ROTC enrollment was originally mandatory for students enrolled at OSU. But rising opposition to U.S. involvement in the Vietnam War during the late 1960s influenced the program to become voluntary.

However, ROTC recruiters said with the price of today’s college education skyrocketing, and the job economy in a state of uncertainty, heightened awareness of benefits that cadets in the ROTC receive has brought renewed interest.

In addition to receiving a military-oriented education, many cadets within the program receive full tuition scholarships, as well as coverage on books, uniforms and a monthly stipend.

Those who accept and are able to sustain their scholarship agree to a contract of four or six years as commissioned officers in the U.S. Armed Forces, which brings a guaranteed salary post-graduation.

Now competition for these benefits has escalated dramatically.

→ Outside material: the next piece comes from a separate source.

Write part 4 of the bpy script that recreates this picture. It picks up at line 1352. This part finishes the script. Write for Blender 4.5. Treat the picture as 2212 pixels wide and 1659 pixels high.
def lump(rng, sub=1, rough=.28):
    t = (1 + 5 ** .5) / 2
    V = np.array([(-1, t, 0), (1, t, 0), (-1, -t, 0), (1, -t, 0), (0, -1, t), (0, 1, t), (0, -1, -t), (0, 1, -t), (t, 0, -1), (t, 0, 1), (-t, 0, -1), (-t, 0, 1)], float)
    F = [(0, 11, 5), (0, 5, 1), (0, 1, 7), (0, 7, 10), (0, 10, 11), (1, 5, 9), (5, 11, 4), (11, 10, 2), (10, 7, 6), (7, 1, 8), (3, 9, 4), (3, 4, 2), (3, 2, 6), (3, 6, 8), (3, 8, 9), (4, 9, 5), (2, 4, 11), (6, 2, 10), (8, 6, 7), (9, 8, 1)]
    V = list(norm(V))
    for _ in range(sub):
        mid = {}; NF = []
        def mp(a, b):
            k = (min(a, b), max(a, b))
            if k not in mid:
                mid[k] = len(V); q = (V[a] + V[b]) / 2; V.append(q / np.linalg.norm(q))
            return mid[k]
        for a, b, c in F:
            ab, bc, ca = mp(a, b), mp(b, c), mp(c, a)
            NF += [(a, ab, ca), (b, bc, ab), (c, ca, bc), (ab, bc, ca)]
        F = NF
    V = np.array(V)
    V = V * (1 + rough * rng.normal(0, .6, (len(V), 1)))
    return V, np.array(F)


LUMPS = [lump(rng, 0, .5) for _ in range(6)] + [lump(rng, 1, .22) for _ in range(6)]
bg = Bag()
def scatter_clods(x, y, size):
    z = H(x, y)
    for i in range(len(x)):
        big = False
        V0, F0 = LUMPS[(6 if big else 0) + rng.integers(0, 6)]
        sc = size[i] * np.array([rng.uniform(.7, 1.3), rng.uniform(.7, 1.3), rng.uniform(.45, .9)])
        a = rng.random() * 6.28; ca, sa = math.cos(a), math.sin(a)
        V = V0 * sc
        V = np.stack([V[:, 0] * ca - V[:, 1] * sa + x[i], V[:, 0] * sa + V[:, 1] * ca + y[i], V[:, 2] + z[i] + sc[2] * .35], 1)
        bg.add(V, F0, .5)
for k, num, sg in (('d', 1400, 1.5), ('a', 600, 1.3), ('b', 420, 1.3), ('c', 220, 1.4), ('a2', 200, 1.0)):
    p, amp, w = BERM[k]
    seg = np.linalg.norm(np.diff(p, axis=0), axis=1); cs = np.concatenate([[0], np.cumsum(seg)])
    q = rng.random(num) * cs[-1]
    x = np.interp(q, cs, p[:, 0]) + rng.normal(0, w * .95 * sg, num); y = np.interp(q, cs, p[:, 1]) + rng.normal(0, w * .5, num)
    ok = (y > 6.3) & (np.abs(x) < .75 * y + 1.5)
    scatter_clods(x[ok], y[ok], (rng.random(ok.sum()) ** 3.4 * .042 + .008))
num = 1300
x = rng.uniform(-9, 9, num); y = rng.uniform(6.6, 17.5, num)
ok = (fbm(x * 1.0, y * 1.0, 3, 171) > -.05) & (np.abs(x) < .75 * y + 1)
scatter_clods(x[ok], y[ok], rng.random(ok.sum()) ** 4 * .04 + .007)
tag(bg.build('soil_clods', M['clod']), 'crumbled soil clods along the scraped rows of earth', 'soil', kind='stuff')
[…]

“We have more cadets applying for scholarships than in previous years, and we’re holding them to higher standards,” said Capt. Michael Glaser, commanding officer and professor of Naval Science at OSU. “Eighty-five percent of our incoming freshmen will have either a technical major, or something in the hard sciences.”

All Navy ROTC cadets receiving a scholarship are required to take calculus and calculus-based physics in order to become commissioned officers.

“If you’re going out there working on a submarine, working on an aircraft carrier, flying a plane, manning the ships we have, it requires a deep background in technical-type degrees,” Glaser said.

However, with Defense Secretary of the U.S. Robert Gates’ January announcement that the military budget would be cut by $78 billion over the next five years, a new set of obstacles have been placed for those seeking scholarship opportunities through the ROTC.

“With a budget cut that’s in process, the money that’s going to theater in Iraq or Afghanistan, the money that typically gets cut are scholarship dollars or enlistment bonuses for enlistment folks,” said Maj. Ronald Sargent, recruiting operations officer within OSU’s Army ROTC.

Enrollment rates are staying steady, but the amount of people applying for scholarships has risen in contingency with the rise in college tuition, Sargent said. He suspects that almost 9,000 cadets in the Army ROTC are now applying for the 1,000 national scholarships offered.

“With the economy, a lot of people are looking for jobs, and the government is looking to cut budgets, and the officer corps is getting cut,” Ruccia said, who has seen the repercussions first-hand through underclassmen joining the ROTC program. “So, when you see the cadets on campus walking around in their uniforms, they’re going through a lot of stuff, because they’re competing with their classmates, their friends, and its just a really hard thing to do.”

Ruccia said holidays like Memorial Day, which is Monday, have new significance to her since she joined ROTC.

“Previously I didn’t associate it with myself, but since joining the military it has grown to new meaning,” Ruccia said in an email. “The women and men that we honor on Memorial Day are those that gave the ultimate sacrifice for the sake of Americans and the good of the world.”

Ruccia, who will graduate this spring, and is scheduled to begin serving her commission on Oct. 1, is counting on similar skills that she has developed through years of both laborious physical and mental work.

“I can’t tell you how many nights I’ve looked down at my watch and said ‘Wow, she’s still at the detachment,'” said Michael Ruccia, a fourth-year in criminology and history and Bridget’s 22-year-old husband who is enrolled in the Bulldog program, a prep course for Marines going to officer candidate school. “The amount of work she’s put in, and had to do, it’s really impressive.”

If his wife has her way, she’s yet to put the exclamation point on a banner career start.

“Presidency, that’s the ultimate goal,” Bridget said. “I still have 12 years left, though it would be cool to be the youngest one.”